Strong employment data and persistently rising inflation pressures are pushing Wall Street’s major institutions to collectively postpone expectations of a Federal Reserve rate cut, with some institutions even extending the timing of the first cut to 2027.

Goldman Sachs and Bank of America both adjusted their forecasts last week, pushing the Federal Reserve’s next rate cut timing from September this year to later.

Meanwhile, market traders are increasing bets that the Federal Reserve will keep interest rates unchanged throughout 2026 and are also expecting the possibility of a rate hike in early 2027. There have also been hawkish signals within the Federal Reserve. At the central bank’s most recent meeting, two officials held dissenting views, arguing that the next step could be a rate hike rather than a rate cut.

The Iran conflict has hit oil markets, driving up inflation expectations and further compressing the room for monetary easing. As a result, U.S. Treasury prices fell on Monday and yields rose. The two-year U.S. Treasury yield, which is sensitive to monetary policy, rose by more than 6 basis points to 3.95%. U.S. stocks edged higher, and the U.S. dollar index also strengthened slightly.

Employment Data Becomes “The Last Straw That Breaks the Camel’s Back”

In a report dated May 8, Aditya Bhave, head of U.S. economic research at Bank of America, wrote: “The data simply does not support a rate cut this year. Core inflation is too high and still rising. The April employment report was strong, becoming the last straw that breaks the camel’s back, especially against the backdrop of Federal Reserve officials continuing to send hawkish signals.”

Bhave and his team currently expect the Federal Reserve’s next rate cut to be delayed until July 2027, a significant shift from the prior forecast of September this year. In another report, Bank of America’s rates strategist also told clients that the pricing of the risk of Federal Reserve rate hikes by traders is “clearly insufficient,” and suggested shorting two-year Treasuries, betting that short-end yields would underperform long-end yields.
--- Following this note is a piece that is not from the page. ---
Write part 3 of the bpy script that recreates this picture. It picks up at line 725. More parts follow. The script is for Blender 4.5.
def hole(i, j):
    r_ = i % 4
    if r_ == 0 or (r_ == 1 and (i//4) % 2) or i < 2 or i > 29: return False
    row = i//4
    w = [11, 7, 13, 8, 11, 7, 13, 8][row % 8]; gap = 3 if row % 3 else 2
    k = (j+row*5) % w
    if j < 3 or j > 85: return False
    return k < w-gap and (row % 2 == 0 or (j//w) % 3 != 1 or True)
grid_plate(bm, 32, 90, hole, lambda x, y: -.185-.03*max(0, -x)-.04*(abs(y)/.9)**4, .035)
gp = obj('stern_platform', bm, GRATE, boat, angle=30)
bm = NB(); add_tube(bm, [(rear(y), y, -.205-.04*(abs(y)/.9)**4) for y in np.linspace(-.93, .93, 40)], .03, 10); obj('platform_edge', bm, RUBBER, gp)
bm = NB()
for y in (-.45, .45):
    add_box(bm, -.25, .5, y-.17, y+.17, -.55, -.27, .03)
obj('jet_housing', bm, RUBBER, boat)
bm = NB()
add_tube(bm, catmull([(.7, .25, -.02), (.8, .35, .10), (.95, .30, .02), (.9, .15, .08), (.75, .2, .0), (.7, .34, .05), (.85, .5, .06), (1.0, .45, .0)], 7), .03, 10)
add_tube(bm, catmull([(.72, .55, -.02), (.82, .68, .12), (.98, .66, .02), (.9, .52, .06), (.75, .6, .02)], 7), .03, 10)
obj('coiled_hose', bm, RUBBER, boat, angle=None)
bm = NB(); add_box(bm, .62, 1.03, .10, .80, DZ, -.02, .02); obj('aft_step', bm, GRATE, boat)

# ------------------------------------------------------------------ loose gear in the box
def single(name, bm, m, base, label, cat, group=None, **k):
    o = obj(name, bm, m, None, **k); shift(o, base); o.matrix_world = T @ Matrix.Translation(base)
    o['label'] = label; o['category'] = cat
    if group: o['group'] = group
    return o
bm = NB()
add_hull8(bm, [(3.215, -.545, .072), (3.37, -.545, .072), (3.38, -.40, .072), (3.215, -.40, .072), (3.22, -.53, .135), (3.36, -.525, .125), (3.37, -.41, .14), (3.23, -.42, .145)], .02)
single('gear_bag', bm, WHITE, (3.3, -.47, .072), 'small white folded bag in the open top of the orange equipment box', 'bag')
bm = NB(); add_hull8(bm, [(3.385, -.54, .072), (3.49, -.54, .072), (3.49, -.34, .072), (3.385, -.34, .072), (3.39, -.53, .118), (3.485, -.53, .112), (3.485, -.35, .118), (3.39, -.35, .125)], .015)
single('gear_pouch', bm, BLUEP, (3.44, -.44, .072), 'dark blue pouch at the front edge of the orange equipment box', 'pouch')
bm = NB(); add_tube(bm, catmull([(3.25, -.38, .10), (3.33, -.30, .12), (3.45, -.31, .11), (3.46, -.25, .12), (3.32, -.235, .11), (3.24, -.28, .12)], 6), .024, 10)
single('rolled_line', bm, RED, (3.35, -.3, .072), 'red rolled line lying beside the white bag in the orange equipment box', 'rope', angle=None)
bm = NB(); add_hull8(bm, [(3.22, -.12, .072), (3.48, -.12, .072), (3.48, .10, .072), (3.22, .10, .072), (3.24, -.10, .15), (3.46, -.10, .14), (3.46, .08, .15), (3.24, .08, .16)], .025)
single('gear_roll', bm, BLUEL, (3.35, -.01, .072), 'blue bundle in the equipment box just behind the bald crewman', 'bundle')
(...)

The April nonfarm payrolls report showed that U.S. employers added jobs for a second consecutive month above expectations, indicating that even if the conflict in the Middle East continues, the job market remains resilient.

Goldman Sachs Follows Suit, Multiple Major Banks Join Forces

After April’s employment data was released, the team led by Jan Hatzius at Goldman Sachs also pushed its forecast for the Federal Reserve’s next rate cut back from September this year to December 2026, and simultaneously lowered the probability that the U.S. economy will fall into a recession over the next 12 months.

Morgan Stanley and Barclays had previously predicted that the Federal Reserve would maintain a prolonged pause. On Monday, Matt Hornbach, global head of macro strategy at Morgan Stanley, told Bloomberg: “This month’s inflation report is definitely going to be more challenging. Oil prices are fluctuating dramatically day by day, and that will have a major impact on the inflation trajectory through the end of the year.”

Bloomberg macro strategist Simon White also noted that inflation moving upward has become a market consensus, but the subsequent discussion will focus on how long inflation stays at elevated levels, whether there are secondary effects, and the final magnitude of rate hikes by the central bank.

Not All Institutions Are Giving Up on Rate Cut Expectations This Year

Not all Wall Street institutions have shifted hawkishly. Citigroup economists Andrew Hollenhorst, Veronica Clark, and Gisela Young maintain that the Federal Reserve will cut rates before the end of the year. Their rationale is that employment growth and wage growth over the past few months have been lackluster, and the market’s pricing for easier policy is actually too low.

The market is currently closely watching this week’s inflation data. According to a Bloomberg survey, economists expect the year-over-year increase in April CPI to rise from 3.3% last month to 3.7% on Tuesday; core CPI excluding food and energy is expected to rise 2.7% year over year. PPI data will be released on Wednesday, giving the market a more complete picture of inflation.